Here's more from Maybank Kim Eng:
Positive hiring intentions in this sector have risen for over three consecutive quarters, thanks to increasing confidence in Singapore as an offshore trading centre for the Chinese yuan following the two countries’ decision to trade currencies directly.
Hudson sees heightened demand for risk and compliance professionals, especially those with the right skill set as well as local market knowledge and experience.
Nonetheless, the recent announcements by Barclays and Royal Bank of Scotland to cut their global workforce by 12,000 and 30,000, respectively, continue to cast a shadow on hiring prospects for investment banking professionals.

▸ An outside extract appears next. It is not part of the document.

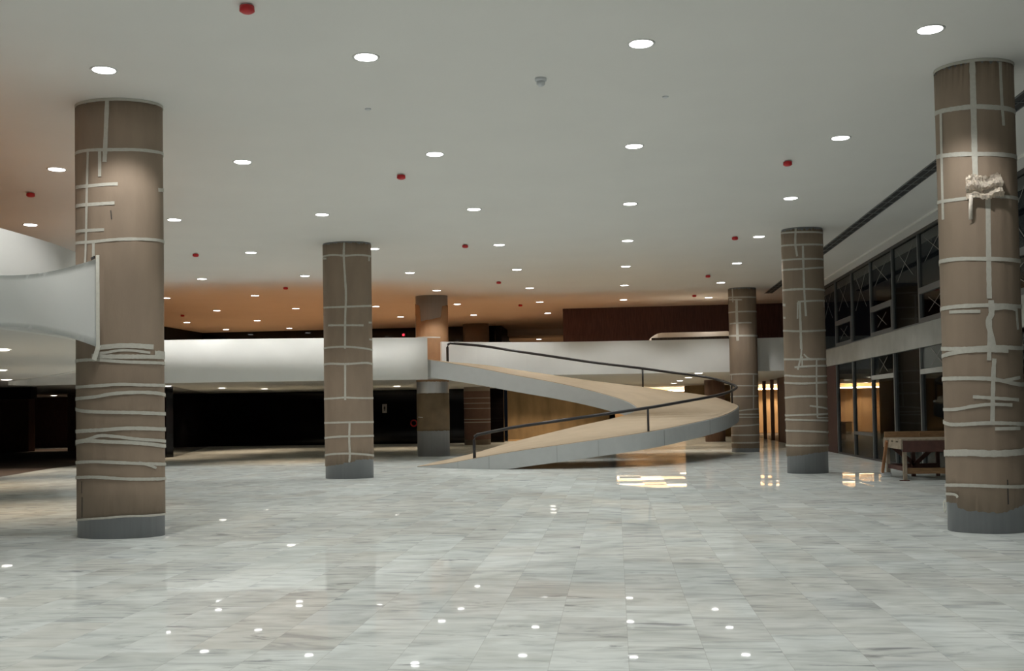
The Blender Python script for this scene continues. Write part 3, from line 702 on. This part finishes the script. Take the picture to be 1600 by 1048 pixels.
# dark folds in the board
def fold(key, pts, w):
    obj('board_seam', tape_mesh(COLUMN_DATA[key]['c'], 0, w, pts, .0132, 7), M['slot_dark'], ROOT[key])
ca = COLUMN_DATA['A']['c']
fold('A', [(3.98, .76), (3.97, .60)], .008); fold('A', [(3.99, .55), (3.98, .28)], .012)
fold('A', [(4.83, 4.36), (4.85, 4.24)], .012)
fold('E', [(4.98, .66), (4.98, .36)], .012)

# crumpled paper taped to the right foreground column
ce = COLUMN_DATA['E']['c']
rnd = random.Random(11)
bm = new(); nu, nv = 26, 12
g = []
for i in range(nu + 1):
    r = []
    for j in range(nv + 1):
        u, v = i / nu, j / nv
        t = 4.19 + .84 * u
        z = 4.41 - .29 * v + .02 * sin(9 * u) + rnd.uniform(-.012, .012)
        o_ = .03 + .085 * sin(pi * min(1, v * 1.1)) * (.6 + .4 * sin(5 * u + 1)) + .02 * sin(v * 14 + u * 3) + rnd.uniform(-.010, .010)
        P = ell(*ce, t, max(.03, o_ + (.05 if v > .75 else 0)))
        r.append(bm.verts.new((P.x, P.y, z)))
    g.append(r)
for i in range(nu):
    for j in range(nv): bm.faces.new((g[i][j], g[i + 1][j], g[i + 1][j + 1], g[i][j + 1]))
back = bmesh.ops.solidify(bm, geom=bm.faces[:], thickness=.008)
obj('paper_clump', bm, M['paper'], ROOT['E'], False)
bm = new(); pts = []
rings = []
for k in range(11):
    f = k / 10
    P = ell(*ce, 4.30 - .03 * f, .09 + .05 * sin(pi * f) - .05 * f)
    z = 4.17 - .30 * f
    rings.append([bm.verts.new((P.x + dx, P.y + dy, z)) for dx, dy in ((-.022, 0), (.022, -.005), (.022, .004), (-.022, .008))])
for A, B in zip(rings, rings[1:]):
    for k in range(4): bm.faces.new((A[k], A[(k + 1) % 4], B[(k + 1) % 4], B[k]))
bm.faces.new(rings[0][::-1]); bm.faces.new(rings[-1])
obj('hanging_tape', bm, M['paper'], ROOT['E'], True)
bm = new()
tube(bm, [(ell(*ce, 3.14, .03).x - .02 + .014 * cos(a), ell(*ce, 3.2, .03).y, .31 + .075 * sin(a)) for a in [2 * pi * k / 20 for k in range(20)]], .008, 6, True)
obj('tape_loop', bm, M['tape_pale'], ROOT['E'], True)

# far columns with smaller detail
def far_column(label, cx, cy, rx, z0, z1, m, bands, base=None):
    t = thing('column', label, 'column', (cx, cy, 0))
    bm = new(); lathe(bm, [(1, z0), (1, z1)], 64, 0, 0, rx, RY)
    o = obj('shaft', bm, m, t)
    for p in o.data.polygons: p.use_smooth = len(p.vertices) == 4
    for (za, w) in bands:
        bm = new(); lathe(bm, [(1, za), (1, za + w)], 64, 0, 0, rx + .008, RY + .008)
        obj('tape_strip', bm, M['tape'], t)
    return t
t = far_column('far column beside the stained wall, its dull steel top rising above the parapet', -6.72, 51.9, .64, 0, H, M['steel_brown'], [(1.08, .03), (1.22, .03), (1.75, .02), (2.0, .02), (2.25, .02)])
bm = new(); lathe(bm, [(1, .25), (1, 2.6)], 64, 0, 0, .645, RY + .005)
obj('board_wrap', bm, M['wrap_red'], t)
far_column('dark brown pillar standing behind the turn of the ramp', 4.67, 51.7, .47, 0, 2.91, M['wood_pillar'], [])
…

We note that net job creations in the financial and insurance services sector bottomed out in 2Q13, with the numbers still below the 2007 and 2010 peak levels. Nonetheless, we do not expect a sharp rise in employment figures, given the sub-trend GDP growth and unlikely pick-up in financial services activities in 2014.
On the other hand, a bigger slip-up, one that many had feared would follow in the wake of the Global Financial Crisis, did not appear on the cards as well, with stronger growth in the West and China pushing ahead with its structural reforms. Office rentals thus may see modest, if not steady growth this year on account of subdued headcount additions.